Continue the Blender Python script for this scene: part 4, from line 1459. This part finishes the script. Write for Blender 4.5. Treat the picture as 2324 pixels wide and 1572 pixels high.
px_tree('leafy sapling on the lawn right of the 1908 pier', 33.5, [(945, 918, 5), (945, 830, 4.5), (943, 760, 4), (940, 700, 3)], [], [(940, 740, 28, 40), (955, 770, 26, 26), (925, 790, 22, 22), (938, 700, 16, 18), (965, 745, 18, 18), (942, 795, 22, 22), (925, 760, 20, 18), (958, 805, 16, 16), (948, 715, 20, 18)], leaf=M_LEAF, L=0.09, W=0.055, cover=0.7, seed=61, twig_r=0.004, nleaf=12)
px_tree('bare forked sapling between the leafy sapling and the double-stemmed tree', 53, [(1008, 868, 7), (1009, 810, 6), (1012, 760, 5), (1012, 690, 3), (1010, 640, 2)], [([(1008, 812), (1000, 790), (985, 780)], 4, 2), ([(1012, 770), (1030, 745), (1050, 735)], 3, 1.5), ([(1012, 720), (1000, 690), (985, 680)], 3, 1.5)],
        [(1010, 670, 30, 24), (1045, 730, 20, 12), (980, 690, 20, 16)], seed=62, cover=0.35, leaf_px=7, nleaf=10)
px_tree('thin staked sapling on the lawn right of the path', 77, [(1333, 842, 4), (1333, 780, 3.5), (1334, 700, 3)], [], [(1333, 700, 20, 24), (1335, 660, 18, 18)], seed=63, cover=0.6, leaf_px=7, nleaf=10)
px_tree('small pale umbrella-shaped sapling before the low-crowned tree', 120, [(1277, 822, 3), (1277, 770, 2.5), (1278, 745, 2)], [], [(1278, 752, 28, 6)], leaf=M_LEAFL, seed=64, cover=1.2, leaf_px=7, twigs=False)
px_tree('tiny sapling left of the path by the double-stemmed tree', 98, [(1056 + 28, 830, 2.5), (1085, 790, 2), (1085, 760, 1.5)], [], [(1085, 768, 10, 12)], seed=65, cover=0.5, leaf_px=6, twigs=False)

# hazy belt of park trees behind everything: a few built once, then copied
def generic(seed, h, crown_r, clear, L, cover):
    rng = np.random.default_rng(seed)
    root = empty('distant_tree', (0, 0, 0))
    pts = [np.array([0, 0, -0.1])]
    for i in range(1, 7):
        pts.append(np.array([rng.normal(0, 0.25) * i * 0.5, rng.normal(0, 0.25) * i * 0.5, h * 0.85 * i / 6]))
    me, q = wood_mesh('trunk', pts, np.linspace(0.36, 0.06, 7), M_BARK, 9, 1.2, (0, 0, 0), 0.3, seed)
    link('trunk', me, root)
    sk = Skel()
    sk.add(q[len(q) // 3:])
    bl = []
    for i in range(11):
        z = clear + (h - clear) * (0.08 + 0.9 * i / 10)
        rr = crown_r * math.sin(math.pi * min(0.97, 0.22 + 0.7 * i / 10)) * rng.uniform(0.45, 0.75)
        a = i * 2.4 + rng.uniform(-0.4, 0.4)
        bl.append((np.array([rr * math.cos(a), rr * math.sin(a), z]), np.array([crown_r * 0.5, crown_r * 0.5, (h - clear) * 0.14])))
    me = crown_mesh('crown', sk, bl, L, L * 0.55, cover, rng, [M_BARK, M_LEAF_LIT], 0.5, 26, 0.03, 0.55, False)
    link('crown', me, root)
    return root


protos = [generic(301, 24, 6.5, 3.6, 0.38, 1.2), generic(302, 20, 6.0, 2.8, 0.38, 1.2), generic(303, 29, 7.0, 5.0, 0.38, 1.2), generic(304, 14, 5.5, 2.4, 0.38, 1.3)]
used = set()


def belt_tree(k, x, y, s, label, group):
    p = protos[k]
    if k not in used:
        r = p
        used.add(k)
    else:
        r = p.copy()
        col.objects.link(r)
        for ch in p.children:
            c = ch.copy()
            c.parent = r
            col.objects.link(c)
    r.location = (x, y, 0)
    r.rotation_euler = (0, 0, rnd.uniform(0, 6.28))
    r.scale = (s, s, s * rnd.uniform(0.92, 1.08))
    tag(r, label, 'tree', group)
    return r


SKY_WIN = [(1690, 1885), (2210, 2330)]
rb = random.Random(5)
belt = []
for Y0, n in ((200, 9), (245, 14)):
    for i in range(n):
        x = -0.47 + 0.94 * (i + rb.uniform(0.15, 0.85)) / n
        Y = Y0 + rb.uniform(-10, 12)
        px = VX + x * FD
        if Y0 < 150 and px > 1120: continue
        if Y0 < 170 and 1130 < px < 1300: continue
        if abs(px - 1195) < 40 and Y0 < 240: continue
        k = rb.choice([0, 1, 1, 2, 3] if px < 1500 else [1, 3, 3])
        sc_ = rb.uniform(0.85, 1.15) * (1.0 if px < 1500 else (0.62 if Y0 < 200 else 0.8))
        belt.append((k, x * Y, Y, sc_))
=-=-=
▶ [DIRECTION]: Set down each line of the material verbatim, from the first line through the line that contains "px_tree('tiny sapling left".

▶ [SOLUTION TO THE EXERCISE]:
Continue the Blender Python script for this scene: part 4, from line 1459. This part finishes the script. Write for Blender 4.5. Treat the picture as 2324 pixels wide and 1572 pixels high.
px_tree('leafy sapling on the lawn right of the 1908 pier', 33.5, [(945, 918, 5), (945, 830, 4.5), (943, 760, 4), (940, 700, 3)], [], [(940, 740, 28, 40), (955, 770, 26, 26), (925, 790, 22, 22), (938, 700, 16, 18), (965, 745, 18, 18), (942, 795, 22, 22), (925, 760, 20, 18), (958, 805, 16, 16), (948, 715, 20, 18)], leaf=M_LEAF, L=0.09, W=0.055, cover=0.7, seed=61, twig_r=0.004, nleaf=12)
px_tree('bare forked sapling between the leafy sapling and the double-stemmed tree', 53, [(1008, 868, 7), (1009, 810, 6), (1012, 760, 5), (1012, 690, 3), (1010, 640, 2)], [([(1008, 812), (1000, 790), (985, 780)], 4, 2), ([(1012, 770), (1030, 745), (1050, 735)], 3, 1.5), ([(1012, 720), (1000, 690), (985, 680)], 3, 1.5)],
        [(1010, 670, 30, 24), (1045, 730, 20, 12), (980, 690, 20, 16)], seed=62, cover=0.35, leaf_px=7, nleaf=10)
px_tree('thin staked sapling on the lawn right of the path', 77, [(1333, 842, 4), (1333, 780, 3.5), (1334, 700, 3)], [], [(1333, 700, 20, 24), (1335, 660, 18, 18)], seed=63, cover=0.6, leaf_px=7, nleaf=10)
px_tree('small pale umbrella-shaped sapling before the low-crowned tree', 120, [(1277, 822, 3), (1277, 770, 2.5), (1278, 745, 2)], [], [(1278, 752, 28, 6)], leaf=M_LEAFL, seed=64, cover=1.2, leaf_px=7, twigs=False)
px_tree('tiny sapling left of the path by the double-stemmed tree', 98, [(1056 + 28, 830, 2.5), (1085, 790, 2), (1085, 760, 1.5)], [], [(1085, 768, 10, 12)], seed=65, cover=0.5, leaf_px=6, twigs=False)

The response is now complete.